Now for MODOT. How exactly is any 1.4 mile stretch of road absolutely necessary to the region's transportation network? Okay, maybe turning I-270 into an urban boulevard would be a ridiculous proposal, but a small run of a road at the convergence of several interstates? That's a bit of a different proposal. There's simply no way of arguing that a new Memorial Drive with even a 30 mile per hour speed limit could not accommodate traffic attempting to travel the 1.4 miles to either I-55 or I-64 from the new I-70 landing at Cass Avenue.

At an average rate of even 20 miles per hour (factoring in a stop light or two and clear traffic), it would take just 4.2 minutes to make it from one end of the new Memorial Drive to the other. Trucks heading northbound from I-55 could choose to either cross the river twice to reach I-70 without using surface roads or simply proceed north on Memorial Drive.

Our region has an incredibly dense network of interstates for its size. Some urbanists, including me, believe more than just this 1.4 mile segment of I-70 should be studied and considered for removal as well. (How about looking into reconnecting Soulard and Benton Park by "boulevardizing" I-55 from Lemp to the Poplar Street Bridge? Now that would be in the realm of "radical".) But that is for another time. City to River's proposal is smart and sensible, looking to improve our city at a low cost to all us, who'll enjoy the project's many benefits.

The New Memorial Drive, at Spruce looking eastward toward Busch Stadium.
Image Courtesy of City to River


David Godbout said...

What are the results of the traffic flow/count studies (as I am certain the necessary research has been done for the conversation to have reached this point) concerning the amount of traffic daily - and especially at peak times - traveling north on I-55 and east on I-44 headed anywhere north of downtown on the Missouri side?

I travel that way several times a week in morning traffic; it seems to me that the delays with the interstate in place would dissuade the thought of completely removing that section of roadway.

Matt M. said...


Thanks for your comments.

I will likely do a post on more of the specifics soon. Without double-checking my sources, I believe the Avg. Daily Traffic count for this stretch is 75,000 vehicles.

If that sounds high, you have to remember that this section will no longer be I-70, officially. I-70 is moving north to the new bridge and continuing west at Cass.

An interstate-grade connection between the "new I-70" and the Poplar Street Bridge would deny St. Louisans something they deserve: a downtown not sliced apart by interstates, a downtown for pedestrians.
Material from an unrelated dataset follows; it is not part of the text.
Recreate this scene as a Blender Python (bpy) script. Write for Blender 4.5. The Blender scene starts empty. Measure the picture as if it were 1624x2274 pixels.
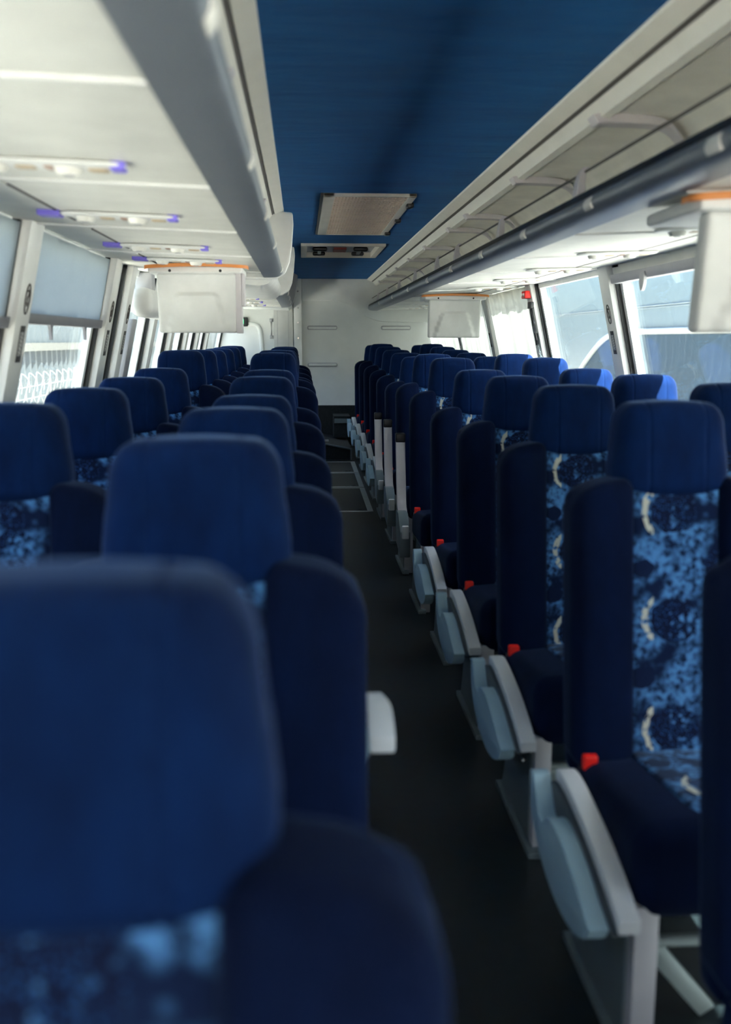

At at-grade connection is for ALL users--cyclists, pedestrians, cars, and even trucks. It would beautify the area and take less than 5 minutes to cross from the new I-70 to the PSB at off-peak times.

David Godbout said...


As an avid urbanist, I agree totally; I live in Benton Park and love the "radical" idea of connecting our great neighborhood with Soulard and the river front.

As a motorist (one of the 75,000 who lives south and travels north - and back from north to south to get home) I find myself contemplating the migration routes and traffic patterns.

Please keep the info coming.

Matt M. said...

Sure thing. Thanks for reading.

I understand the tensions between being an urbanist and a motorist all at once.

I actually had to drive the other day from Baltimore to Washington in the morning rush. What should have taken 50 minutes or so turned into 2 1/2 hours! I have never been so frustrate in my life. Even progressive D.C. residents are calling for another interstate to run through the city to ease the traffic. That said, D.C. also has a wonderful transit system. With worse traffic, I do wonder if St. Louis's transit system would improve as well.

Daron said...

DC - Baltimore needs express trains and express buses, as much as they need another highway.

As a non-driver for life, I find any time in a car frustrating, period.